A. The FDA stated that the “temperature and time required for a frozen food to become unsafe, if not maintained in the frozen state would result in significant quality issues for the food” and rare that it would become unsafe for human consumption. However, the transportation of frozen food under conditions of inadequate temperature control or temperature abuse whereby the food could undergo microbial spoilage would not comply with proposed § 1.908(a)(3)(iii), the food load could be deemed to be adulterated under section 402(i) of the FD&C Act in that the food has been transported under conditions that are not in compliance with the sanitary food transportation regulations, for the carrier failed to provide adequate temperature control during transportation.

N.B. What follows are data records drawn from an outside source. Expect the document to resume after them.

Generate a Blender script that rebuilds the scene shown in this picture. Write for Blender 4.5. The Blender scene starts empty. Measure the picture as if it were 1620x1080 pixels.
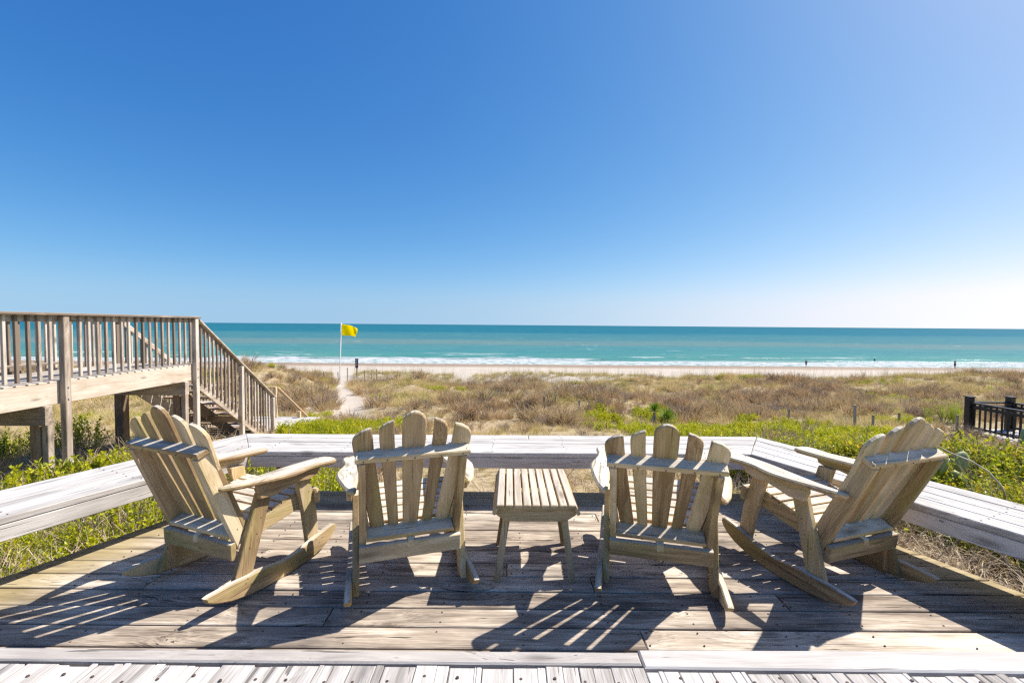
import bpy, bmesh, math, random
import numpy as np
from mathutils import Vector, Matrix, Euler
rnd = random.Random(7)
rng = np.random.default_rng(11)
SC = bpy.context.scene
COL = SC.collection

# ------------------------------------------------------------------ camera, sky, sun, exposure
cam_d = bpy.data.cameras.new('camera')
cam_d.sensor_width = 36.0
cam_d.lens = 700/1620*36
cam_d.clip_end = 20000
cam = bpy.data.objects.new('camera', cam_d); COL.objects.link(cam)
PITCH = math.atan((540-513.3)/700); ROLL = .00775
fw = Vector((0, math.cos(PITCH), -math.sin(PITCH))); up0 = Vector((0, math.sin(PITCH), math.cos(PITCH))); ri0 = Vector((1, 0, 0))
ri = math.cos(ROLL)*ri0+math.sin(ROLL)*up0; up = -math.sin(ROLL)*ri0+math.cos(ROLL)*up0
Mx = Matrix((ri, up, -fw)).transposed().to_4x4(); Mx.translation = Vector((0, 0, 1.45))
cam.matrix_world = Mx
SC.camera = cam

SUN_TO = Vector((.75, .27, 1.0)).normalized()
SUN_EL = math.asin(SUN_TO.z); SUN_AZ = math.atan2(SUN_TO.x, SUN_TO.y)
world = bpy.data.worlds.new('World'); SC.world = world; world.use_nodes = True
wn = world.node_tree.nodes; wl = world.node_tree.links
bg = wn['Background']
sky = wn.new('ShaderNodeTexSky'); sky.sky_type = 'NISHITA'; sky.sun_disc = False
sky.sun_elevation = SUN_EL; sky.sun_rotation = SUN_AZ
sky.altitude = 0; sky.air_density = .7; sky.dust_density = 1.0; sky.ozone_density = 6.0
EXPOSURE = .9
# one tone curve per channel over the whole dome: the photograph's deeper, cleaner blue
def wmath(op, a, b):
    nd = wn.new('ShaderNodeMath'); nd.operation = op
    for s_, v_ in zip(nd.inputs, (a, b)):
        if isinstance(v_, (int, float)): s_.default_value = v_
        else: wl.new(v_, s_)
    return nd.outputs[0]
# near the horizon the sky keeps the paleness of a few degrees up (sea haze), instead of the model's dark rim
tcw = wn.new('ShaderNodeTexCoord'); sxw = wn.new('ShaderNodeSeparateXYZ'); wl.new(tcw.outputs['Generated'], sxw.inputs[0])
zd = wmath('SUBTRACT', sxw.outputs[2], .05)
zz_ = wmath('MULTIPLY', wmath('ADD', wmath('ADD', sxw.outputs[2], .05), wmath('SQRT', wmath('ADD', wmath('MULTIPLY', zd, zd), .0006), 0.)), .5)
cxw = wn.new('ShaderNodeCombineXYZ'); wl.new(sxw.outputs[0], cxw.inputs[0]); wl.new(sxw.outputs[1], cxw.inputs[1]); wl.new(zz_, cxw.inputs[2])
wl.new(cxw.outputs[0], sky.inputs[0])
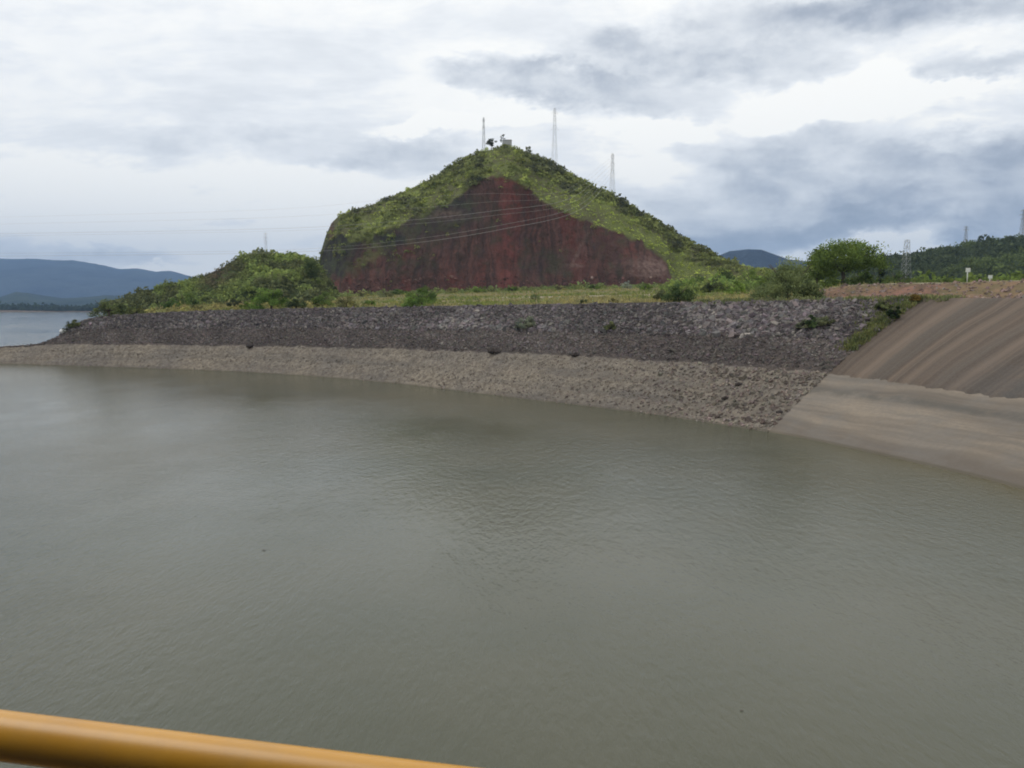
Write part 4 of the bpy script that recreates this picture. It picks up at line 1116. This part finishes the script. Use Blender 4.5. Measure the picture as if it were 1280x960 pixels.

Q. Regarding the non-covered business exemption for under 500k in revenue, what if a trucking company has over 500k in total revenue but a small % of their total receipts are regulated food products, much less than the 500k. Are we exempt from FSMA & the Sanitary Transportation of Human and Animal Food rule?
A. According to § 1.904, the FDA defines anon-covered business “as a shipper, receiver, or carrier engaged in transportation operations that has less than $500,000 in total annual sales”. The rule does not mention the percent of annual sales that are food. However, it is also important to note non-covered business are and will continue to be covered under the adulteration provisions and other applicable provisions of the FD&C Act and applicable implementing regulations, regardless of whether that business is included within the scope of this proposed rule. From what we’ve seen so far from the industry, many shippers are now requiring carriers that haul food for them to meet FSMA requirments, especially training and proper documentation. This really makes sense from a shipper and carrier perspective as it will help all parties involved reduce risk and increase preventive practices, ideally meeting the goal of FSMA. With enforcement of the FSMA rules now in effect, many carriers and shippers are not risking fines or personal liability and are moving forward with training and documentation solutions, even if they are exempt to be sure they are covered.